Source records:
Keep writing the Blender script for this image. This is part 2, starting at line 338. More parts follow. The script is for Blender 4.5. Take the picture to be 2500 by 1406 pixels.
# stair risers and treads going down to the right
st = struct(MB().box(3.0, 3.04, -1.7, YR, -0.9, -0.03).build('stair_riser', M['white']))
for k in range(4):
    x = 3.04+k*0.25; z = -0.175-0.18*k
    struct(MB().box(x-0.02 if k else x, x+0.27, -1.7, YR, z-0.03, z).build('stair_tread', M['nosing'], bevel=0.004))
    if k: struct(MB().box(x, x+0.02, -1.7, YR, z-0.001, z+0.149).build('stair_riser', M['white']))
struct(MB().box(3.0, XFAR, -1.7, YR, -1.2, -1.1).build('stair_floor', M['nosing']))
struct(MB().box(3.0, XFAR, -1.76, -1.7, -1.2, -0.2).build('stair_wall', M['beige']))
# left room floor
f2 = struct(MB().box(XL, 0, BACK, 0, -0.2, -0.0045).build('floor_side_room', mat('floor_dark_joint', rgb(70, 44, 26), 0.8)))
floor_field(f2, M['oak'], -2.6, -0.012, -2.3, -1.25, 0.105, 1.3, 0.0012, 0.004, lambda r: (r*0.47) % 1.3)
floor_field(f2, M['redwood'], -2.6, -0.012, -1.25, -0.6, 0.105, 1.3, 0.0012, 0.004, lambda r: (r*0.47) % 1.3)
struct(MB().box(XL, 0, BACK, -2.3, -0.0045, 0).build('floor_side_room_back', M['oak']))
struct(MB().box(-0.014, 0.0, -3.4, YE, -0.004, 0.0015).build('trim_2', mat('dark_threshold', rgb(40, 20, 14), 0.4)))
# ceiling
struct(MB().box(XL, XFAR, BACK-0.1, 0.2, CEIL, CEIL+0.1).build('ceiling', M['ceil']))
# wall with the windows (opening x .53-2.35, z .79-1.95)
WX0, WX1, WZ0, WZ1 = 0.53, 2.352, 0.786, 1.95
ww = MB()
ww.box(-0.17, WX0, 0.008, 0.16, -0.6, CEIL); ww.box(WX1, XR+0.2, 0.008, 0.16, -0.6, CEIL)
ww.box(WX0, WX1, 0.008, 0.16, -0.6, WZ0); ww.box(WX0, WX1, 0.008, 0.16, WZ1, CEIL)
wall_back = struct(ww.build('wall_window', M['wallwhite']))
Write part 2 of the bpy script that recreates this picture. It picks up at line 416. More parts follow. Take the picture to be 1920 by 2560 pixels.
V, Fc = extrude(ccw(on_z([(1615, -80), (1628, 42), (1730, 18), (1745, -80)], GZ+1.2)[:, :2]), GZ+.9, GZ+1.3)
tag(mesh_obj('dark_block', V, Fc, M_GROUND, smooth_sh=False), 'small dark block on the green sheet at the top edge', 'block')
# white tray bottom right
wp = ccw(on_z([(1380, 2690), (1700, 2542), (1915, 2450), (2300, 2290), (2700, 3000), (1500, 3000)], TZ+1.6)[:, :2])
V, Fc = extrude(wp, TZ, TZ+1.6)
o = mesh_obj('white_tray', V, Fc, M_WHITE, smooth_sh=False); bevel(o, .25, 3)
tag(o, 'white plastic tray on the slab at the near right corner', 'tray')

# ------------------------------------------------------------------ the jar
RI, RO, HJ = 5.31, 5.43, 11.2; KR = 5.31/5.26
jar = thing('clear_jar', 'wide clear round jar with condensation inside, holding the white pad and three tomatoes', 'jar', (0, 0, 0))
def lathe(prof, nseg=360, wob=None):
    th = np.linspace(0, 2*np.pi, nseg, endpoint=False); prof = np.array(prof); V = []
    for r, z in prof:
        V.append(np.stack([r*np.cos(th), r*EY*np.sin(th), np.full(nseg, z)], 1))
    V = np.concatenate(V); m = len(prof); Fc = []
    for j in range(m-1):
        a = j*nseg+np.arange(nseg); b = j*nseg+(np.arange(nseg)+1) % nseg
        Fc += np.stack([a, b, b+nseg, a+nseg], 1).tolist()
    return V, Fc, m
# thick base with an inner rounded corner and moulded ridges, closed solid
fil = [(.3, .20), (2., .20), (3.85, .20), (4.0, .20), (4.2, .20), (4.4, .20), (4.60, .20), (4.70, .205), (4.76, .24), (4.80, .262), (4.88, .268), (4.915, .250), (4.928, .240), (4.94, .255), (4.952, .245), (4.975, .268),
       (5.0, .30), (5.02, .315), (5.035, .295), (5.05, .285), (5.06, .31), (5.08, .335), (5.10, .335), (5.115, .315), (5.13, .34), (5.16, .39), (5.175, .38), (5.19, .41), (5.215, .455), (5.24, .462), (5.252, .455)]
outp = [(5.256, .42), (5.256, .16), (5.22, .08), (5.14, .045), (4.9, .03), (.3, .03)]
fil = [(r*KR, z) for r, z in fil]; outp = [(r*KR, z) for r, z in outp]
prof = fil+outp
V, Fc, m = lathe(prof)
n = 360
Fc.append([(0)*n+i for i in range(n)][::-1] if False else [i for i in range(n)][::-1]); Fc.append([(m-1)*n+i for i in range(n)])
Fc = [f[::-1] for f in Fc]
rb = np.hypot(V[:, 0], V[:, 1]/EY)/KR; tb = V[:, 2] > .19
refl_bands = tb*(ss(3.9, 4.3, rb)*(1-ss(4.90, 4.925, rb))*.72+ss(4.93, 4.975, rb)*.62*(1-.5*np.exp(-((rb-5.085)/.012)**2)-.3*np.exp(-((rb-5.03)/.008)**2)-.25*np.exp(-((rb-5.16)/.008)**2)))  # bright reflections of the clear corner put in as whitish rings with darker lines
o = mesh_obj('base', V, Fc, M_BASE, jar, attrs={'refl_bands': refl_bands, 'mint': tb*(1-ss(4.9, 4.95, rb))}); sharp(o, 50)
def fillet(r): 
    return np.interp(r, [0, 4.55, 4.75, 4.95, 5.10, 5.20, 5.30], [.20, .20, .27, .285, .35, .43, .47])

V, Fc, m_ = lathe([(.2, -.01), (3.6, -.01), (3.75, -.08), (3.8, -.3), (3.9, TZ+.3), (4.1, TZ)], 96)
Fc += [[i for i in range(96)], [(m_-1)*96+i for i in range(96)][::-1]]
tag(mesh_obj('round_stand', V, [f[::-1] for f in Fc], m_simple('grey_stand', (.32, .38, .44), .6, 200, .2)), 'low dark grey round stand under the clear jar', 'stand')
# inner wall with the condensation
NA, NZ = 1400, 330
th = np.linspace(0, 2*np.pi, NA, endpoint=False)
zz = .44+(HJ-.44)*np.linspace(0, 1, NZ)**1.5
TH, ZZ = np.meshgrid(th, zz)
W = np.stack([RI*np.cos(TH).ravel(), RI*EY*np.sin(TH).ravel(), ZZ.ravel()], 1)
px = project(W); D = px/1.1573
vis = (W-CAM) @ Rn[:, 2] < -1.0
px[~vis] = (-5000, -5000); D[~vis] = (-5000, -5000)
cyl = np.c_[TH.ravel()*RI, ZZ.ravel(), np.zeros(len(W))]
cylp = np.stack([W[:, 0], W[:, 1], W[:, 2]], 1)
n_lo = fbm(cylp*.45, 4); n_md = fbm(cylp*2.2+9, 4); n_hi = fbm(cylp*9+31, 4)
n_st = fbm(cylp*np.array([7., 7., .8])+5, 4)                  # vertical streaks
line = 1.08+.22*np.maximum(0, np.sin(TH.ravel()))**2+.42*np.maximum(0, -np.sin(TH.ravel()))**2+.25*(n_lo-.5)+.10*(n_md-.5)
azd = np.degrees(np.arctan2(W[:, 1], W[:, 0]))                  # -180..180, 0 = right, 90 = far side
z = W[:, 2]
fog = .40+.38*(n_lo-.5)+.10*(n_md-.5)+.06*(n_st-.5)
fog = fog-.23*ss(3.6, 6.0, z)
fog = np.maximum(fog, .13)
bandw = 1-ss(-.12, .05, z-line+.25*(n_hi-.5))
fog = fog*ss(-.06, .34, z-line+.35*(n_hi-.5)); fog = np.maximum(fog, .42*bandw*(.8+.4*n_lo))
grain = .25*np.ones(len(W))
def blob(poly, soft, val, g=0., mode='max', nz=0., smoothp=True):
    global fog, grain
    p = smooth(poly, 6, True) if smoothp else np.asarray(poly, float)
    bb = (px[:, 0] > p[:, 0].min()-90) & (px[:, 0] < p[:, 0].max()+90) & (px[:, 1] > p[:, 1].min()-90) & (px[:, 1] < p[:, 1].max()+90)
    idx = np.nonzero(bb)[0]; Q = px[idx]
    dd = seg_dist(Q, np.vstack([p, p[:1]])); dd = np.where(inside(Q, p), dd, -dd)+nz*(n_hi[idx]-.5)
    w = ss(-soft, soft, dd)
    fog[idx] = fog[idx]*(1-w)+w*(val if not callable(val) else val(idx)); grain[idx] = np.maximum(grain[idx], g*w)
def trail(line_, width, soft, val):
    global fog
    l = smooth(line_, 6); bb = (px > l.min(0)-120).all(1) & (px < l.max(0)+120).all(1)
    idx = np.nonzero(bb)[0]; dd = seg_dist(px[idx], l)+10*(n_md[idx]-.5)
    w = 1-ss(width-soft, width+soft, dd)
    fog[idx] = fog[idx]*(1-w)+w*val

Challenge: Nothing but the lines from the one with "Write part 2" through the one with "tag(o, 'white plastic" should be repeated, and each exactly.

Response below:
Write part 2 of the bpy script that recreates this picture. It picks up at line 416. More parts follow. Take the picture to be 1920 by 2560 pixels.
V, Fc = extrude(ccw(on_z([(1615, -80), (1628, 42), (1730, 18), (1745, -80)], GZ+1.2)[:, :2]), GZ+.9, GZ+1.3)
tag(mesh_obj('dark_block', V, Fc, M_GROUND, smooth_sh=False), 'small dark block on the green sheet at the top edge', 'block')
# white tray bottom right
wp = ccw(on_z([(1380, 2690), (1700, 2542), (1915, 2450), (2300, 2290), (2700, 3000), (1500, 3000)], TZ+1.6)[:, :2])
V, Fc = extrude(wp, TZ, TZ+1.6)
o = mesh_obj('white_tray', V, Fc, M_WHITE, smooth_sh=False); bevel(o, .25, 3)
tag(o, 'white plastic tray on the slab at the near right corner', 'tray')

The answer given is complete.